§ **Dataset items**

☆ ☆ ☆ ☆ ☆

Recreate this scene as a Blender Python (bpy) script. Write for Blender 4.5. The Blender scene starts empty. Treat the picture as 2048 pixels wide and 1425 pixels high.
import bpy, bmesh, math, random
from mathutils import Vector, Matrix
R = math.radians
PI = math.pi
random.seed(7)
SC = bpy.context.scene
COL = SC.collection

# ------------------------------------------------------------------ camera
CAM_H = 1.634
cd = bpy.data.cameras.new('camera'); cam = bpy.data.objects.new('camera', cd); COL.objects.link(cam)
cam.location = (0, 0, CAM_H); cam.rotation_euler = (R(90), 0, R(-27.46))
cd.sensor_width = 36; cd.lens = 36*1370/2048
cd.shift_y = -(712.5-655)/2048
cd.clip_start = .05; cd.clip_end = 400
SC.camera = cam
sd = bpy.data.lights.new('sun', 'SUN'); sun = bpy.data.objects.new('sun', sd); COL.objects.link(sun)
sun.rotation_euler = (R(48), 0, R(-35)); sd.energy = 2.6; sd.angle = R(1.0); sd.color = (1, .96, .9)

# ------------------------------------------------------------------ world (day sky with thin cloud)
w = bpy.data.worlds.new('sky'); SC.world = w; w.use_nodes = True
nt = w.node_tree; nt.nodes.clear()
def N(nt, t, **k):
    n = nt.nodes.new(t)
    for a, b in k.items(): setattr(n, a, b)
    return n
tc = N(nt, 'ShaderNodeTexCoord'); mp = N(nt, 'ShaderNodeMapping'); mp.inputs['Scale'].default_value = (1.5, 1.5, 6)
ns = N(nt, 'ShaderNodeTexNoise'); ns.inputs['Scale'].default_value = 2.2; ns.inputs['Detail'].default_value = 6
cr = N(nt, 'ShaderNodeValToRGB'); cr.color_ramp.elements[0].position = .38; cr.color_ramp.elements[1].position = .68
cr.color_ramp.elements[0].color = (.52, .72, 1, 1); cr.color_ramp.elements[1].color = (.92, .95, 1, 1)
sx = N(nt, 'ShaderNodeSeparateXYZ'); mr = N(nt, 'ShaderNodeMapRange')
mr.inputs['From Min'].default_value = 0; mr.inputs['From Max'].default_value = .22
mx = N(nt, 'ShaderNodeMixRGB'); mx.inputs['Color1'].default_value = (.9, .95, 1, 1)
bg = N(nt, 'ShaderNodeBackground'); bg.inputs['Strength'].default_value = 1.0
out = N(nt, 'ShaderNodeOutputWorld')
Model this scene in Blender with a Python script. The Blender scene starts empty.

☆ ☆ ☆ ☆ ☆

§ **EXERCISE DIRECTIONS**
Set down all of the records shown above once more, exactly.

§ **ANSWER IN FULL**
Recreate this scene as a Blender Python (bpy) script. Write for Blender 4.5. The Blender scene starts empty. Treat the picture as 2048 pixels wide and 1425 pixels high.
import bpy, bmesh, math, random
from mathutils import Vector, Matrix
R = math.radians
PI = math.pi
random.seed(7)
SC = bpy.context.scene
COL = SC.collection

# ------------------------------------------------------------------ camera
CAM_H = 1.634
cd = bpy.data.cameras.new('camera'); cam = bpy.data.objects.new('camera', cd); COL.objects.link(cam)
cam.location = (0, 0, CAM_H); cam.rotation_euler = (R(90), 0, R(-27.46))
cd.sensor_width = 36; cd.lens = 36*1370/2048
cd.shift_y = -(712.5-655)/2048
cd.clip_start = .05; cd.clip_end = 400
SC.camera = cam
sd = bpy.data.lights.new('sun', 'SUN'); sun = bpy.data.objects.new('sun', sd); COL.objects.link(sun)
sun.rotation_euler = (R(48), 0, R(-35)); sd.energy = 2.6; sd.angle = R(1.0); sd.color = (1, .96, .9)

# ------------------------------------------------------------------ world (day sky with thin cloud)
w = bpy.data.worlds.new('sky'); SC.world = w; w.use_nodes = True
nt = w.node_tree; nt.nodes.clear()
def N(nt, t, **k):
    n = nt.nodes.new(t)
    for a, b in k.items(): setattr(n, a, b)
    return n
tc = N(nt, 'ShaderNodeTexCoord'); mp = N(nt, 'ShaderNodeMapping'); mp.inputs['Scale'].default_value = (1.5, 1.5, 6)
ns = N(nt, 'ShaderNodeTexNoise'); ns.inputs['Scale'].default_value = 2.2; ns.inputs['Detail'].default_value = 6
cr = N(nt, 'ShaderNodeValToRGB'); cr.color_ramp.elements[0].position = .38; cr.color_ramp.elements[1].position = .68
cr.color_ramp.elements[0].color = (.52, .72, 1, 1); cr.color_ramp.elements[1].color = (.92, .95, 1, 1)
sx = N(nt, 'ShaderNodeSeparateXYZ'); mr = N(nt, 'ShaderNodeMapRange')
mr.inputs['From Min'].default_value = 0; mr.inputs['From Max'].default_value = .22
mx = N(nt, 'ShaderNodeMixRGB'); mx.inputs['Color1'].default_value = (.9, .95, 1, 1)
bg = N(nt, 'ShaderNodeBackground'); bg.inputs['Strength'].default_value = 1.0
out = N(nt, 'ShaderNodeOutputWorld')
Model this scene in Blender with a Python script. The Blender scene starts empty.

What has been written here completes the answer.